Playing to the Last Point

The more Federer spoke about this evening, the more it became clear what the crowd had meant to him. When he came back to win the fourth set, the atmosphere was as charged as I’ve ever heard it in Ashe. It reminded me of Andre Agassi’s great description of what the roar of a U.S. Open crowd felt like: “A combination of a jet engine and a giant heartbeat.”

“I felt very warm support for me,” Federer said in one of the understatements of the young century, “wanting me to go out, you know, fighting and believing I could turn this thing around, because that’s the feeling the crowd gave me. I think when the crowd gives you that, and there were thousands in the stadium, it grows your belief....I mean, New Yorkers, there is nobody like New Yorkers. I think once they clamp down and get into it, it really is special.”

(A reporter told Monfils that he believed the crowd had been equally supportive of both players.

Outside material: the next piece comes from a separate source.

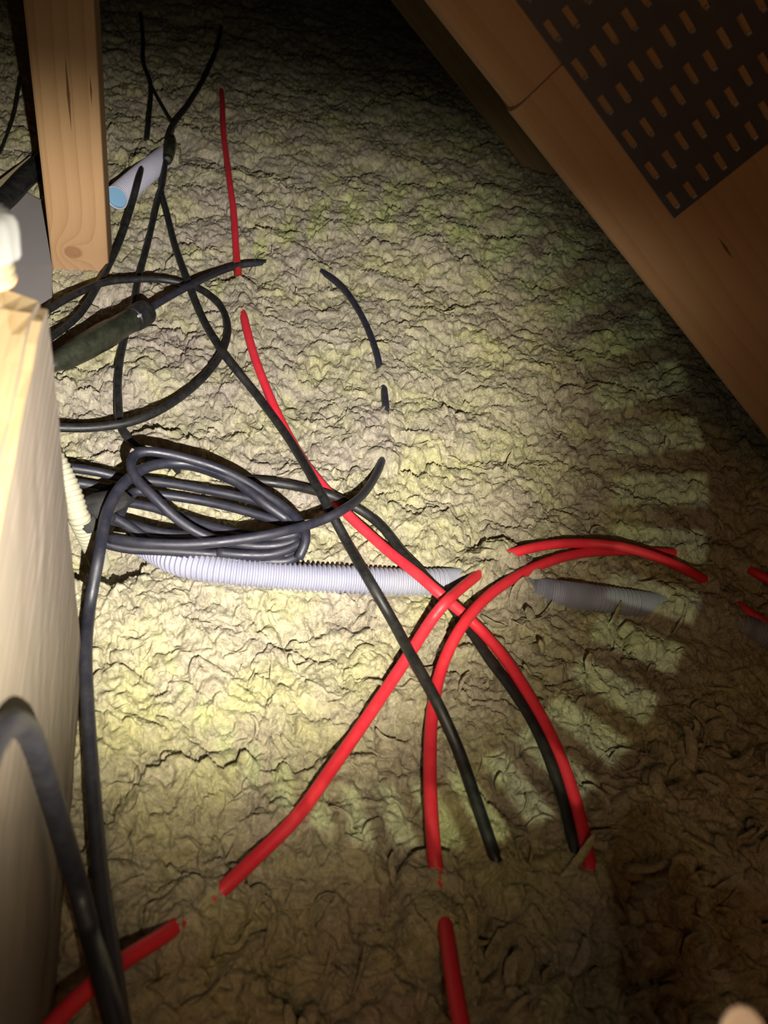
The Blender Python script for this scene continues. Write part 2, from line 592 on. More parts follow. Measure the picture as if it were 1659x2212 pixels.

He asked whether he agreed: “Not really,” Monfils said.)

So what did Federer, who has lost twice on this court to Novak Djokovic from match points up, do when he was match points down? He started by making both of his first serves. On the first point, he hit a full-cut swing volley and watched, imagining the worst, as a Monfils backhand pass sailed long. On the second point, he drilled a fearsome forehand winner that detonated the stadium.

With his back to the wall, with nothing left to try, telling himself it was "the last point, man," Federer had gone back to what comes naturally. No tennis player has ever been better at that.